In a cute stylistic touch, McHale uses scenes from Verhoeven’s own The 4th Man (1983), featuring Jeroen Krabbé, to help explore the director’s modus operandi, in scenes that any self-respecting film buff will adore. The analysis extends to the Dutchman’s post-Showgirls films (Starship Troopers, 1997; Hollow Man, 2000; Black Book, 2006; Elle, 2016), as well as EPK and BTS footage that paints a picture of the director as both a moviemaking genius with a very 'European' love of the human form and a pre-#MeToo eccentric obsessed with the sensational.

Despite some of the most scathing reviews in modern film history (‘Trashdance’ was one of the kinder headlines of the day), Showgirls has slowly resurrected itself as a retro-screening must-see.
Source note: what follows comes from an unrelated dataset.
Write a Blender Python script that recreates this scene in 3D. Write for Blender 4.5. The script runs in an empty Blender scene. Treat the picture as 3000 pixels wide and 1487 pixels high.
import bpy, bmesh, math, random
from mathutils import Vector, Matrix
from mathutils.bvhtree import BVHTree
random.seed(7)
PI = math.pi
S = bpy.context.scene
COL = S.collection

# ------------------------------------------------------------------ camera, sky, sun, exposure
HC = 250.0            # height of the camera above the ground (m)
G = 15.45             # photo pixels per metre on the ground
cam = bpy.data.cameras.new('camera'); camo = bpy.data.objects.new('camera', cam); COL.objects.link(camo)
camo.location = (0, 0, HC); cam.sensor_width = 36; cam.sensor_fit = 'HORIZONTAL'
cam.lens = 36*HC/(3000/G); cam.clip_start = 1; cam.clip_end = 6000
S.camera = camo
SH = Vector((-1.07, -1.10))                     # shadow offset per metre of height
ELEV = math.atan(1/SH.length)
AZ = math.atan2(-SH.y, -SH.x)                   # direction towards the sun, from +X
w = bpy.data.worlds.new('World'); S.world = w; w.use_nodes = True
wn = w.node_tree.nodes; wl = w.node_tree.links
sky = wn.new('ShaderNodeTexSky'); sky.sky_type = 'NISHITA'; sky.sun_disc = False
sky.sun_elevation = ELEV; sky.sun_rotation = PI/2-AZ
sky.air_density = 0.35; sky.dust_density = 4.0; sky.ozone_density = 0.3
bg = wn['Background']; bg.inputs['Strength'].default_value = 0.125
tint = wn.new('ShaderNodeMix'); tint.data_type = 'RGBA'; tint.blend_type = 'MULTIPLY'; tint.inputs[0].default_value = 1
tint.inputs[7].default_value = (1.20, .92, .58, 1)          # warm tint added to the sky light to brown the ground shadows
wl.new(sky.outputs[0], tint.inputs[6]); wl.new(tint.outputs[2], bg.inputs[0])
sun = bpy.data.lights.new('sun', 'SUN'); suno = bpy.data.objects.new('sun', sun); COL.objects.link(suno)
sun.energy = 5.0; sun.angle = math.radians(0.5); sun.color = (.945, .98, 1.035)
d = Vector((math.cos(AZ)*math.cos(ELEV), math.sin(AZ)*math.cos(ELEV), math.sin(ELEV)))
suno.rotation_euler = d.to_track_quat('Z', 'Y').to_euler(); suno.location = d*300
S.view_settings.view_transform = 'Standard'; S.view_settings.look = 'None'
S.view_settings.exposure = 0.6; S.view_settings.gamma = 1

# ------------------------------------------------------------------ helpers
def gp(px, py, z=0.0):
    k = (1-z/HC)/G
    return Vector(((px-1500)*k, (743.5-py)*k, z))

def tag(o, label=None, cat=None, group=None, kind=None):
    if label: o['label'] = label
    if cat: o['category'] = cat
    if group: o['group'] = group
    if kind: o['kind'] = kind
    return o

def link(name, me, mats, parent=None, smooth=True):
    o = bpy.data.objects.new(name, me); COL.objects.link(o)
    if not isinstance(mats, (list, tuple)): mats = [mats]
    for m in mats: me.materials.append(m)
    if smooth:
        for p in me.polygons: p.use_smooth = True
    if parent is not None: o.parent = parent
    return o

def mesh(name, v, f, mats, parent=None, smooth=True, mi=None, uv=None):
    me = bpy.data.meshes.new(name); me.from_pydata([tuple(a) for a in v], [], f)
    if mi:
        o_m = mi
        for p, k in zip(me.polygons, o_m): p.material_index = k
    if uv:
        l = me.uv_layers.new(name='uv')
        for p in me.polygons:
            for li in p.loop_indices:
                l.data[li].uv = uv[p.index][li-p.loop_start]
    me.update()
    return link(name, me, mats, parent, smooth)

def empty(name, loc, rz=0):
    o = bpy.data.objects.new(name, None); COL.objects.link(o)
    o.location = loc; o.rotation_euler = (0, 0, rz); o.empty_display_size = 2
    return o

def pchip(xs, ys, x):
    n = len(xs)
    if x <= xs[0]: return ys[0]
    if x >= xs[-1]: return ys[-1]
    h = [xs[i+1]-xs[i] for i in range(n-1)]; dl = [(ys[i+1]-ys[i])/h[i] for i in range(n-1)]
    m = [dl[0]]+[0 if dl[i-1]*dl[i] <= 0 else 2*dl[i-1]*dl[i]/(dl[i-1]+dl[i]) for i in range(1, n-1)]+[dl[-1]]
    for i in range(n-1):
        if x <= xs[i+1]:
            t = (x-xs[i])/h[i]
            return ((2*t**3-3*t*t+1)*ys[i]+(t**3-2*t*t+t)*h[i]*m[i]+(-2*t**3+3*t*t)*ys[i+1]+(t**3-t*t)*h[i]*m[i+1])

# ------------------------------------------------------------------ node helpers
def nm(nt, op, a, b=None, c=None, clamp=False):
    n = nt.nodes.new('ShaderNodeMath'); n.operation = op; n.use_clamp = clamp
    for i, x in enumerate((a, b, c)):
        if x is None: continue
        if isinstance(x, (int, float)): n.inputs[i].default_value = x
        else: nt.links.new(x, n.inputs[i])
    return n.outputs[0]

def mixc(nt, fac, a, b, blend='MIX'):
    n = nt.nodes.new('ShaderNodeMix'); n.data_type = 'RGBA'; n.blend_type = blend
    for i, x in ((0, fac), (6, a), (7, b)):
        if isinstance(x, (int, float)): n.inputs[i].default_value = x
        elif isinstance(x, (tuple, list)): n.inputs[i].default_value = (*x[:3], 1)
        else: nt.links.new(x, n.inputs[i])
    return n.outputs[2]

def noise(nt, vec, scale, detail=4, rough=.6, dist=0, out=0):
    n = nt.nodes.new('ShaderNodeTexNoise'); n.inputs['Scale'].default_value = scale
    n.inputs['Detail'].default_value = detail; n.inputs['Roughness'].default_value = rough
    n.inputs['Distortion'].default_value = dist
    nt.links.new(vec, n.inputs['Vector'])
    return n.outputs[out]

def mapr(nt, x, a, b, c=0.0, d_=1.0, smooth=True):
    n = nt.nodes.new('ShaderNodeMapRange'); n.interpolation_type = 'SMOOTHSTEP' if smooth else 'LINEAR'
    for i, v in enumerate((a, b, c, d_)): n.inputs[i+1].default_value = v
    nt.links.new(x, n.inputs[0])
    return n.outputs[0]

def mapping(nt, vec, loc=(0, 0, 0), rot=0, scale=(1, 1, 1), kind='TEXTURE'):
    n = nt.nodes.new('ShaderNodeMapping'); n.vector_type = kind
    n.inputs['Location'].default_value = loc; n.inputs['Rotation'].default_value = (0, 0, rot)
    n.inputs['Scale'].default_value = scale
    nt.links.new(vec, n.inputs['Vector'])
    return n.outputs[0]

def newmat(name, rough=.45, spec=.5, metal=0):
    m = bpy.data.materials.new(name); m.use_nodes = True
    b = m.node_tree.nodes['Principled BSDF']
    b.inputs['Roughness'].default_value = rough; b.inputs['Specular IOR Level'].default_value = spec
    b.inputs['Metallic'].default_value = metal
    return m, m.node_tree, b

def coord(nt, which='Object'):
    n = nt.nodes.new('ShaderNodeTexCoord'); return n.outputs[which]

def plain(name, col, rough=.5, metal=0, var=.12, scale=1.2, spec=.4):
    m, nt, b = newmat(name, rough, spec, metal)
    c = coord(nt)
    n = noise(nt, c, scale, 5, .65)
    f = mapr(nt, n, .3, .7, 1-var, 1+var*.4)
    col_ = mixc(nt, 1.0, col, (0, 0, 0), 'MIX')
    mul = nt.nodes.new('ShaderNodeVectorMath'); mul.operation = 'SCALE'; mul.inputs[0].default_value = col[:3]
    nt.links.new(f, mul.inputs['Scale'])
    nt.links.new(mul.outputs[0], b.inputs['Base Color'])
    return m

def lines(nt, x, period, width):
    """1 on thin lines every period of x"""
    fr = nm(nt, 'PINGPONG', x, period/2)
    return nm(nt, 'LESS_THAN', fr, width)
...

You Don’t Nomi affords the cult followers a voice to vouch for its worth, most notable in a narrative detour that recounts how an actress recreating the lead role of ‘Nomi Malone’ on stage brought her post-assault PTSD into manageable focus.

Of course, the star of You Don’t Nomi, just as she was the star of Showgirls, is ‘Nomi Malone’ herself, Elizabeth Berkeley. The teen sitcom star whose ego/career/life soared then plummeted in the wake of her casting has become an enigmatic presence in the town that shredded her young life. The actress’ appearances since the film (presented here as archive footage) suggest she is reconciled to her fate as a Hollywood pariah. If Jeffery McHale’s film doesn’t quite realign the reputation of Verhoeven’s misunderstood mega-flop, it certainly paints a picture of a film that is a true auteur’s vision, enlivened by an actress’ devotion and worthy of its audience’s adoration.